REQUIREMENTS:
Copy out all lines with the word "scene" in them.

□ □ □ □ □ □ □

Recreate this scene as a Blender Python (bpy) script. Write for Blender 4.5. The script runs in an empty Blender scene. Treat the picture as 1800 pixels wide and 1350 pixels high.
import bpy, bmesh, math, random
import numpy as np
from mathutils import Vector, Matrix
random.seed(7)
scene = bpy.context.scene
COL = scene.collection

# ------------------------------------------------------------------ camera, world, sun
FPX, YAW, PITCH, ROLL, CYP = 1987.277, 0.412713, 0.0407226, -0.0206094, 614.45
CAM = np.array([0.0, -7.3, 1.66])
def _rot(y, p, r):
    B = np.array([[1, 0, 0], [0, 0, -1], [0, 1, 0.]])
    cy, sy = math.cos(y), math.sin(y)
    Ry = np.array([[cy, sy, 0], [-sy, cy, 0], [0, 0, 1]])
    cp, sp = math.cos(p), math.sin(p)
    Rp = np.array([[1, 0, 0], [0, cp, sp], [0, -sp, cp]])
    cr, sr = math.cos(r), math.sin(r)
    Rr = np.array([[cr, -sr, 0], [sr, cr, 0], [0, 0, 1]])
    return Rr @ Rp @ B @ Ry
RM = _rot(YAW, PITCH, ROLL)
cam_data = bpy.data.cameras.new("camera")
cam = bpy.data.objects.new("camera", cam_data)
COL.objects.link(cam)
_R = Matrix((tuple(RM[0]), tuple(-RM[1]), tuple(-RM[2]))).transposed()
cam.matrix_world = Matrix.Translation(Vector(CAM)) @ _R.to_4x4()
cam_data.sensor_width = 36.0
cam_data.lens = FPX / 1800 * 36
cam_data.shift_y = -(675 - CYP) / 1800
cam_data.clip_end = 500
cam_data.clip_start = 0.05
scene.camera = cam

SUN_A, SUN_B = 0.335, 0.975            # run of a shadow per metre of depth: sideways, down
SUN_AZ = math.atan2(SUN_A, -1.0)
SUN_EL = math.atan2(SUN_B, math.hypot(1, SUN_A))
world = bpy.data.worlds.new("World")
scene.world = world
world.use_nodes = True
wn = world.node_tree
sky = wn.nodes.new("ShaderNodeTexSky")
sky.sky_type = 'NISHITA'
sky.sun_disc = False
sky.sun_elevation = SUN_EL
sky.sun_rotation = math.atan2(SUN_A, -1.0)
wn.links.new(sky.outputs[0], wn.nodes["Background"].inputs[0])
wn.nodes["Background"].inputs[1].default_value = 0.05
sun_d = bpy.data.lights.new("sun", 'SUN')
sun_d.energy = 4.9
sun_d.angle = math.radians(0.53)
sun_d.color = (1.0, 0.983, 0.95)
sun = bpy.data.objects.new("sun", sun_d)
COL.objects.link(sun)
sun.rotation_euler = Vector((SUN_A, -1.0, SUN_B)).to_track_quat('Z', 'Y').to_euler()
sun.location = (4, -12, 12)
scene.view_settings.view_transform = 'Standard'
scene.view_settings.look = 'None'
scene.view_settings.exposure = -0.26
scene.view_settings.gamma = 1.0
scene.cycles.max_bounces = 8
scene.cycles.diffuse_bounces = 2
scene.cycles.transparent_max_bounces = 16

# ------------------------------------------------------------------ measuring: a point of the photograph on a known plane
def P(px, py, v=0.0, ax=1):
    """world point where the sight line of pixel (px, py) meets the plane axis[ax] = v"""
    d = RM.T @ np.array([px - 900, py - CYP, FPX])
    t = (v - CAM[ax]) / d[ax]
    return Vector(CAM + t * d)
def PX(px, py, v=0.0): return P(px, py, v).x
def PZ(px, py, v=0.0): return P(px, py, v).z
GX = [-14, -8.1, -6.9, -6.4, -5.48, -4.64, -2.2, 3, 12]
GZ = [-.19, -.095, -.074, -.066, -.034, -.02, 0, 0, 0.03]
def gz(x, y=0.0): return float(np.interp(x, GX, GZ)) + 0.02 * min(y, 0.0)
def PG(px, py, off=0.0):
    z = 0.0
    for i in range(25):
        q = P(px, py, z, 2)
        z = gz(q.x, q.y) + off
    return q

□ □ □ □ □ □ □

FULL ANSWER:
Recreate this scene as a Blender Python (bpy) script. Write for Blender 4.5. The script runs in an empty Blender scene. Treat the picture as 1800 pixels wide and 1350 pixels high.
scene = bpy.context.scene
COL = scene.collection
scene.camera = cam
scene.world = world
scene.view_settings.view_transform = 'Standard'
scene.view_settings.look = 'None'
scene.view_settings.exposure = -0.26
scene.view_settings.gamma = 1.0
scene.cycles.max_bounces = 8
scene.cycles.diffuse_bounces = 2
scene.cycles.transparent_max_bounces = 16